Yuri Temirkanov made his debut with the St. Petersburg Philharmonic Orchestra (formerly the Leningrad Philharmonic) in early 1967 and was then invited to join the orchestra as Assistant Conductor to Yevgeny Mravinsky. In 1968, he was appointed Principal Conductor of the Leningrad Symphony Orchestra where he remained until his appointment as Music Director of the Kirov Opera and Ballet (now the Mariinsky Theatre) in 1976. He remained in this position until 1988 and his productions of Eugene Onegin and Queen of Spades have become legendary in the theatre’s history.

Temirkanov is a frequent guest conductor of major orchestras in Europe, Asia and the United States. He holds the distinction of being the first Russian artist permitted to perform in the United States after cultural relations were resumed with the Soviet Union at the end of war in Afghanistan in 1988. He has appeared with leading European orchestras including the Berlin Philharmonic, the Vienna Philharmonic, the Dresden Staatskapelle, the London Philharmonic, the London Symphony, the Philharmonia Orchestra, the Royal Concertgebouw Orchestra, the Accademia di Santa Cecilia in Rome, and La Scala in Milan.
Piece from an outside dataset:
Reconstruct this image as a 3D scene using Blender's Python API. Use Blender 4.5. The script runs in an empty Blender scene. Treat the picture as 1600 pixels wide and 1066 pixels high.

After making his London debut with the Royal Philharmonic Orchestra in 1977, he was appointed Principal Guest Conductor, and then in 1992 named Principal Conductor, a position he held until 1998. From 1992 to 1997 he was also the Principal Guest Conductor of the Dresden Philharmonic Orchestra and from 1998 to 2008 Principal Guest Conductor of the Danish National Radio Symphony Orchestra. A regular visitor to the U.S., he conducts the major orchestras of New York, Philadelphia, Boston, Chicago, Cleveland, San Francisco, and Los Angeles. He was the Music Director of the Baltimore Symphony Orchestra from 2000 till 2006, and Principal Guest Conductor of the Bolshoi Theatre until 2009.

His numerous recordings include collaborations with the St Petersburg Philharmonic, the New York Philharmonic, and the Danish National Radio Symphony orchestras and the Royal Philharmonic Orchestra, with whom he recorded the complete Stravinsky ballets and Tchaikovsky symphonies. For ten days over the Christmas holiday, Temirkanov hosts the annual International Winter Festival Arts Square in St. Petersburg, Russia, to which he invites many of the world’s leading soloists.

He has received many distinguished awards in Russia. In 2003, President Vladimir Putin bestowed the President’s Medal on Temirkanov. In 2002, he received the Abbiati Prize for Best Conductor, and in 2003 was named Conductor of the Year in Italy. Recently, he was made an Honorary Accademician of Santa Cecilia.